Harvey Breverman is an influential educator, internationally recognized master printer, and painter. He was hired to teach drawing at the University at Buffalo in 1961 by Phillip Elliot (1903-1985) and promoted to full professor in 1969. He led the printmaking department there until his retirement in 2005. The exhibition The Contradictions of Being: Composite Works by Harvey Breverman focuses on works by the artist starting in the 1970s, which employ the technique of montage, bringing together disparate elements in a composition in order to create tension.

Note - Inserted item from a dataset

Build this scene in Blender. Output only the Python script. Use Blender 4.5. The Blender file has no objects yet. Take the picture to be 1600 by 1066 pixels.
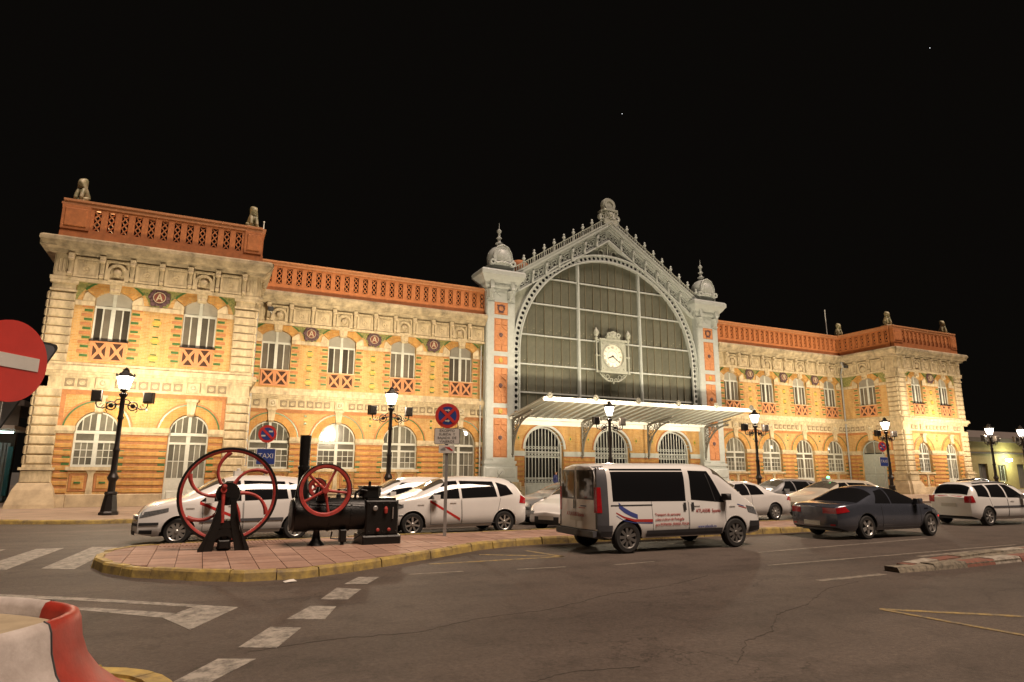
import bpy, bmesh, math, random
from math import sin, cos, pi, radians, sqrt, asin, acos, atan2
from mathutils import Vector, Matrix
from mathutils.geometry import tessellate_polygon
random.seed(7)
S = bpy.context.scene
C = S.collection

# ---------------------------------------------------------------- camera
cam_d = bpy.data.cameras.new('camera'); cam = bpy.data.objects.new('camera', cam_d); C.objects.link(cam)
YAW, PITCH, ROLL = 0.443, 0.2027, 0.0039
fwd = Vector((sin(YAW)*cos(PITCH), cos(YAW)*cos(PITCH), sin(PITCH)))
rgt = Vector((cos(YAW), -sin(YAW), 0)); upv = rgt.cross(fwd)
R_ = rgt*cos(ROLL)+upv*sin(ROLL); U_ = upv*cos(ROLL)-rgt*sin(ROLL)
CAM = Vector((-27.471, -40.417, 1.7))
cam.matrix_world = Matrix(((R_.x, U_.x, -fwd.x, CAM.x), (R_.y, U_.y, -fwd.y, CAM.y), (R_.z, U_.z, -fwd.z, CAM.z), (0, 0, 0, 1)))
cam_d.sensor_width = 36; cam_d.lens = 36*1003.1/1600; cam_d.clip_start = .05; cam_d.clip_end = 3000
S.camera = cam
# ---------------------------------------------------------------- night sky, weak fill, exposure
W = bpy.data.worlds.new('World'); S.world = W; W.use_nodes = True
bg = W.node_tree.nodes['Background']; bg.inputs[0].default_value = (1.0, .84, .68, 1); bg.inputs[1].default_value = .0017
sun_d = bpy.data.lights.new('sun', 'SUN'); sun_d.energy = 2.45; sun_d.angle = radians(24); sun_d.color = (1, .77, .60)
sun = bpy.data.objects.new('sun', sun_d); C.objects.link(sun)
sun.rotation_euler = Vector((-.20, .38, -.91)).to_track_quat('-Z', 'Y').to_euler()
S.view_settings.view_transform = 'Standard'; S.view_settings.look = 'None'
S.view_settings.exposure = 0.86; S.view_settings.gamma = 1; S.view_settings.use_curve_mapping = False
S.render.engine = 'CYCLES'
S.cycles.use_adaptive_sampling = False; S.cycles.max_bounces = 6; S.cycles.diffuse_bounces = 3; S.cycles.glossy_bounces = 3
S.cycles.sample_clamp_indirect = 6; S.cycles.caustics_reflective = False; S.cycles.caustics_refractive = False

# ---------------------------------------------------------------- materials
def nt(name):
    m = bpy.data.materials.new(name); m.use_nodes = True
    return m, m.node_tree, m.node_tree.nodes['Principled BSDF']
def N(t, k, **kw):
    n = t.nodes.new(k)
    for a, b in kw.items(): setattr(n, a, b)
    return n
def mat(name, col, rough=.7, metal=0, var=.18, scale=6, bump=.0, bscale=40, emit=None, estr=0, coat=0, col2=None, spec=.5, stretch=None, rand=None):
    m, t, p = nt(name)
    c = (*col, 1)
    p.inputs['Roughness'].default_value = rough; p.inputs['Metallic'].default_value = metal
    p.inputs['Coat Weight'].default_value = coat; p.inputs['Coat Roughness'].default_value = .05
    p.inputs['Specular IOR Level'].default_value = spec
    if var or col2:
        tc = N(t, 'ShaderNodeTexCoord'); mp = N(t, 'ShaderNodeMapping'); t.links.new(tc.outputs['Object'], mp.inputs[0])
        if stretch: mp.inputs['Scale'].default_value = stretch
        n1 = N(t, 'ShaderNodeTexNoise'); n1.inputs['Scale'].default_value = scale; n1.inputs['Detail'].default_value = 8; n1.inputs['Roughness'].default_value = .65
        t.links.new(mp.outputs[0], n1.inputs['Vector'])
        rp = N(t, 'ShaderNodeValToRGB'); rp.color_ramp.elements[0].position = .3; rp.color_ramp.elements[1].position = .7
        a = [max(0, x*(1-var)) for x in col] if not col2 else col2
        b = [min(1, x*(1+var*.6)) for x in col]
        rp.color_ramp.elements[0].color = (*a, 1); rp.color_ramp.elements[1].color = (*b, 1)
        t.links.new(n1.outputs[0], rp.inputs[0]); t.links.new(rp.outputs[0], p.inputs['Base Color'])
        if rand:                                          # pane-to-pane difference
            oi = N(t, 'ShaderNodeObjectInfo'); mr = N(t, 'ShaderNodeMapRange'); mr.inputs[3].default_value = rand[0]; mr.inputs[4].default_value = rand[1]; t.links.new(oi.outputs['Random'], mr.inputs[0])
            mm = N(t, 'ShaderNodeMix', data_type='RGBA', blend_type='MULTIPLY'); mm.inputs[0].default_value = 1; t.links.new(rp.outputs[0], mm.inputs[6]); t.links.new(mr.outputs[0], mm.inputs[7]); t.links.new(mm.outputs[2], p.inputs['Base Color'])
    else: p.inputs['Base Color'].default_value = c
    if bump:
        tc = N(t, 'ShaderNodeTexCoord'); n2 = N(t, 'ShaderNodeTexNoise'); n2.inputs['Scale'].default_value = bscale; n2.inputs['Detail'].default_value = 6
        t.links.new(tc.outputs['Object'], n2.inputs['Vector'])
        b = N(t, 'ShaderNodeBump'); b.inputs['Strength'].default_value = bump; b.inputs['Distance'].default_value = .02
        t.links.new(n2.outputs[0], b.inputs['Height']); t.links.new(b.outputs[0], p.inputs['Normal'])
    if emit:
        p.inputs['Emission Color'].default_value = (*emit, 1); p.inputs['Emission Strength'].default_value = estr
    return m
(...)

His Discontinuous Sequence series, a focus of this exhibition, executed between 1972 and 1974, was made in many ways as an immediate reaction to the political unrest on college campuses in the late 1960s and early 1970s in response to the Vietnam War. Around the same time, Breverman sat on the committee that approved the inclusion of the Department of Media Studies, founded by Gerald O’Grady, as a part of the School of Arts & Letters at the University at Buffalo in 1973. Tony Conrad (1914-2016), a faculty member in that program, introduced him to the writings of Soviet film directors Dziga Vertov (1896-1954) and Sergei Eisenstein ((1898-1948). Eisenstein’s essay on the importance of montage, A Dialectic Approach to Film Form (1949), was an important influence on work from this period.

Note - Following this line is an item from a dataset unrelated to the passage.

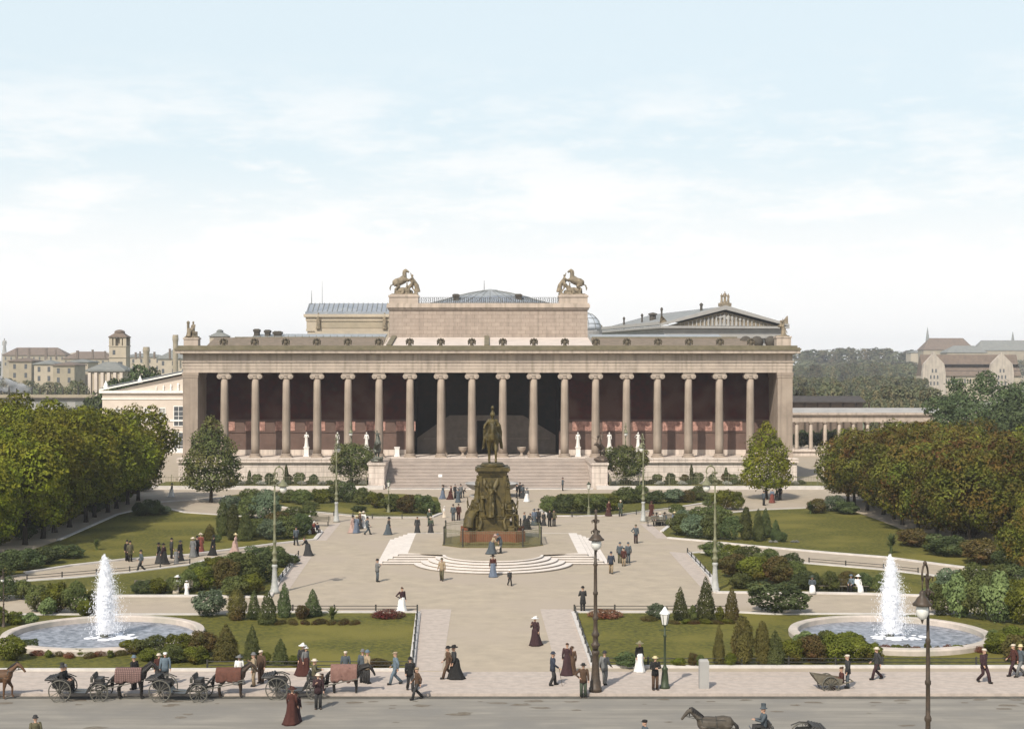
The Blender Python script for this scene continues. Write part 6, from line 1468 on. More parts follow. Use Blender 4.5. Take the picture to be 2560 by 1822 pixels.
# ------------------------------------------------------------------ far trees
k=0
def ft(u,vt,Y,key,label,wpx=None,group=None):
    Y = Y if Y<398 else Y*3.0
    z=ZZ(vt,Y); h={'farA':13.4,'farB':15.6,'farC':13.2,'big':15.4}[key]; s=z/h
    sw=s if wpx is None else wpx*Y/F/{'farA':10,'farB':8.6,'farC':11,'big':17}[key]
    tree(key,label,(XX(u,Y),Y),(sw,sw,s),u*.37,group)
ft(310,800,335,'farC','dark tree with high round crown behind the cream house',100); ft(345,806,338,'farC','dark tree touching the museum corner behind the cream house',60); ft(265,832,332,'farC','dark tree between the pavilion and the cream house',80); ft(222,862,328,'farC','low dark tree left of the cream house roof',70)
ft(165,836,355,'farA','hazy green tree left of the pavilion',60); ft(185,850,350,'farA','hazy olive tree before the pavilion',44); ft(120,868,350,'farB','small hazy tree above the viaduct',36)
ft(60,905,300,'farC','dark tree before the viaduct at the left edge',90); ft(150,905,300,'farC','dark tree before the viaduct near the avenue',80); ft(195,900,295,'farC','dark tree before the viaduct by the cream house',60); ft(250,912,262,'farC','tree left of the cream house front',56)
gf='hazy trees behind the colonnade'
for i,(u,vt,Y,wp) in enumerate(((1780,778,470,50),(1812,776,475,54),(1846,772,480,60),(1885,775,470,58),(1922,770,480,56),(1960,768,485,60),(1998,774,480,60),(2032,778,475,50),(1795,800,430,50),(1835,804,430,60),(1880,800,430,60),(1925,796,430,60),(1970,794,430,64),(2012,800,425,56),(2040,806,425,44),(1775,826,400,60),(1815,832,398,60),(1860,834,398,60),(1900,830,398,60),(1945,828,398,60),(1990,828,400,64),(2030,832,400,60))):
    ft(u,vt,Y,('farA','farB')[i%2],'hazy blue green tree in the wood far behind the colonnade',wp*1.25,gf)
for i,(u,vt,Y,wp,key,lab) in enumerate(((1845,840,350,80,'farA','rusty brown tree behind the dark shed'),(1790,852,352,60,'farA','olive tree behind the left end of the dark shed'),(1940,858,345,60,'farA','light green tree right of the dark shed'),(1990,852,345,66,'farB','green tree above the middle of the colonnade'),(2035,850,345,66,'farA','green tree above the colonnade before the gabled house'),(2075,858,340,60,'farB','brownish tree before the white gable'),(2105,872,335,60,'farA','low tree between the gabled house and the large dark tree'),(1960,880,318,50,'farA','low bushy tree just above the colonnade roof'),(2010,880,318,54,'farA','second low bushy tree just above the colonnade roof'),(2060,886,318,54,'farA','third low bushy tree just above the colonnade roof'))):
    ft(u,vt,Y,key,lab,wp)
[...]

Later works included in the exhibition employ the process of montage in other ways. His series Terezin, Polyln and Fenstere Medina reflect on the Nazi occupation of Poland and Czechoslovakia during the Second World War. Various objects and architectural fragments from German concentration camps and synagogues destroyed during the war are used to memorialize the stories of friends and family who were lost or narrowly escaped the terror of that conflict. Reactions to the upheavals of this period of history are less immediate. Given almost half a century to contemplate, these works reflect on the genocide of European Jews between 1941 and 1945, and its lasting impact on the world.